El año pasado, forzando un poco la máquina, llegué a visitar con cierto detenimiento hasta siete comarcas españolas. Algunas de ellas eran completamente nuevas para mí, y otras, aunque ya había estado en alguna ocasión, las conocía muy superficialmente. Estos viajes, en los que fijo la residencia en algún hotel -me encantan los Paradores de España- situado en un punto estratégico, para ir visitando desde ellos de manera radial la zona en sucesivas excursiones, que para mí suelen empezar a las diez de la mañana y acabar a las siete de la tarde.

Pues en esas ando ahora, en organizar un viaje “invernal”, no me refiero a las estaciones de esquí -Dios me libre-, sino a la época. Porque para eso España es tan grande, para que se pueda ir en invierno a climas templados sin salir de sus fronteras y en verano a lugares poco calurosos. Quinientos mil kilómetros cuadrados de extensión dan mucho juego.

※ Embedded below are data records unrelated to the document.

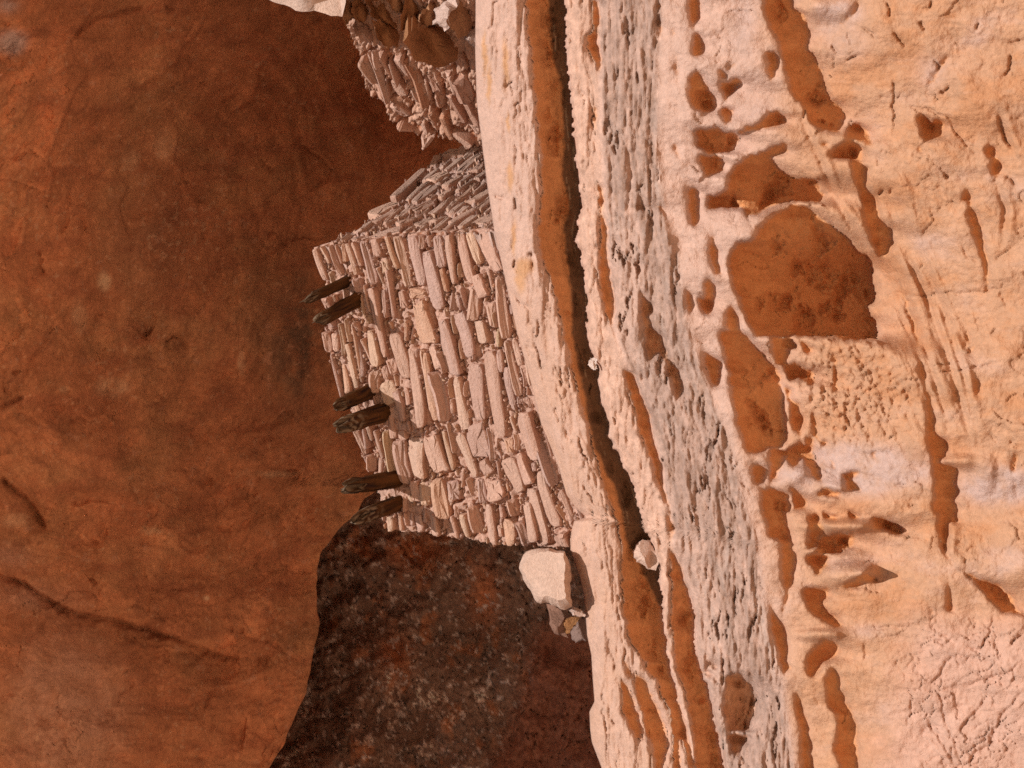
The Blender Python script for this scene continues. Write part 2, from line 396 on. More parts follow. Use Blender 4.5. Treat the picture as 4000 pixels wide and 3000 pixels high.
# random pits of the banded rock
pit = (fbm(V * 9, PY / 150, 77, 5, .65) + .5 * fbm(PX / 200, PY / 400, 78, 2) > 0.56) & (band > 0.6)
hid[(hid == 0) & pit] = len(H) + 1
H.append(([], 1.2, 0.6, 0.2))
par = np.array([[0, 0, 0]] + [[h[1], h[2], h[3]] for h in H])
inside = hid > 0
dx = (PX[:, 1] - PX[:, 0])
T = np.zeros(PX.shape); Rm = np.zeros(PX.shape)
for j in range(1, NX): T[:, j] = np.where(inside[:, j], T[:, j - 1] + dx, 0)
for j in range(NX - 2, -1, -1): Rm[:, j] = np.where(inside[:, j], Rm[:, j + 1] + dx, 0)
D = np.zeros(PX.shape)
carry = np.zeros(NQ); start = np.zeros(NQ)
for j in range(1, NX):
    ins = inside[:, j]
    first = ins & ~inside[:, j - 1]
    start = np.where(first, carry, start)
    p = par[hid[:, j]]
    W = T[:, j] + Rm[:, j]
    s = np.clip(T[:, j] / (W + 1e-6), 0, 1)
    din = start + KSUN * (p[:, 0] * T[:, j] + p[:, 2] * W * 3.2 * s ** .45 * (1 - s) ** 1.1)
    ex = ~ins & inside[:, j - 1]
    pp = par[hid[:, j - 1]]
    carry = np.where(ex, np.minimum(start * 0.8 + KSUN * T[:, j - 1] * pp[:, 1], 0.9), carry)
    carry = np.where(ins, carry, carry * np.exp(-dx / np.where(PX[:, j] > e5[:, j], 330, 140)))
    out_ = (~ins).astype(float)
    cs = carry * out_
    num = cs.copy(); den = out_.copy()
    for k_, wk in ((1, .8), (2, .4)):
        num[k_:] += wk * cs[:-k_]; num[:-k_] += wk * cs[k_:]; den[k_:] += wk * out_[:-k_]; den[:-k_] += wk * out_[k_:]
    carry = np.where(ins, carry, num / np.maximum(den, 1e-6))
    D[:, j] = np.where(ins, din, carry)
D = np.where(np.abs(D - blur(D, 2.0)) > 0.08, D, blur(D, 1.0))
D = blur(D, 0.6)
D += .045 * blur((inside & (hid != len(H)) & (hid != 1)).astype(float), 2.6) + .03 * blur((hid == 1).astype(float), 2.5)
# the back of a hollow is smoother than its rim
insf = inside.astype(float)
num = blur(D * insf, 6.0); den = blur(insf, 6.0)
D = np.where(inside, D + (num / np.maximum(den, 1e-4) - D) * sstep(25, 130, T), D)
dfl = D.copy()
D += inside * sstep(10, 80, T) * sstep(0, 60, Rm) * (.11 * fbm(PX / 90, PY / 120, 55, 5, .6) + .12 * (ridged(PX / 190, PY / 240, 56, 3) - .6))
D = np.where(inside & (T > 12), np.maximum(D, dfl - KSUN * .5 * np.minimum(T, Rm) * par[hid][..., 2]), D)
# slab rounding at the lip, and rock relief
u0 = (PX - e0)
D += 0.16 * np.exp(-np.clip(u0, 0, None) / 38)
ledge_ = (V < .47) & ~inside
edge_ = np.exp(-np.clip(e1 - PX, 0, None) / 34) * (PX < e1 + 4)
D += ledge_ * (.010 * (ridged(PX / 34, PY / 520, 171, 3, .6) - .5) + .012 * fbm(PX / 40, PY / 240, 172, 5, .62)) + edge_ * ledge_ * (.012 * fbm(PX / 22, PY / 60, 173, 4, .6) + .01)
stepz = fbm(PX / 70, PY / 420, 174, 3)
D += ledge_ * .010 * (sstep(.02, .05, stepz) + sstep(-.32, -.29, stepz))
bed = fbm(V * 30, PY / 260, 21, 5, 0.6)
bed2 = ridged(V * 55, PY / 150, 25, 3)
D += (1 - sstep(0.97, 1.05, V)) * (0.010 * bed + 0.006 * fbm(PX / 24, PY / 60, 4, 4, .6))
clump = sstep(-.25, .45, fbm(PX / 170, PY / 330, 161, 3))
D += band * (.036 * fbm(PX / 60, PY / 330, 162, 6, .6) + .007 * fbm(PX / 12, PY / 55, 163, 3, .6) - .012 * ridged(PX / 32, PY / 420, 164, 3) + .05 * sstep(.22, .5, fbm(PX / 45, PY / 150, 165, 5, .62)) * clump)
far = sstep(0.97, 1.05, V)
D += far * (0.06 * fbm(PX / 420, PY / 300, 51, 3) + 0.022 * fbm(PX / 150, PY / 110, 52, 4, .5) + 0.0045 * fbm(PX / 20, PY / 18, 53, 3, .6)
            + 0.0016 * vnoise(PX / 240, PY / 15, 54))
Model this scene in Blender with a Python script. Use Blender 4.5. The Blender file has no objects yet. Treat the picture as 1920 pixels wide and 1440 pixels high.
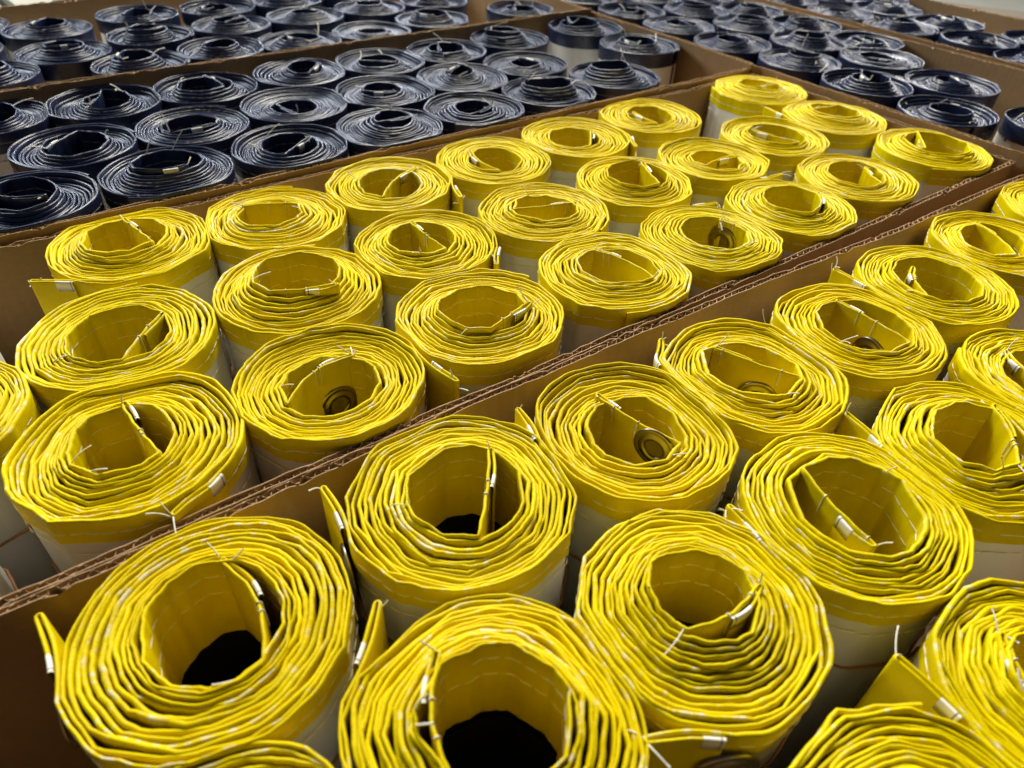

Ya veremos si seré capaz después de traer a este blog alguna pequeña reseña de esas excursiones, para compartir mis experiencias con mis amigos; porque, aunque ganas no me faltan, pereza me sobra a raudales. Los años no sólo modifican las preferencias del viajero, sino que además le quitan vigor al intelecto. Aunque intentarlo, que quede claro mi compromiso, lo intentaré.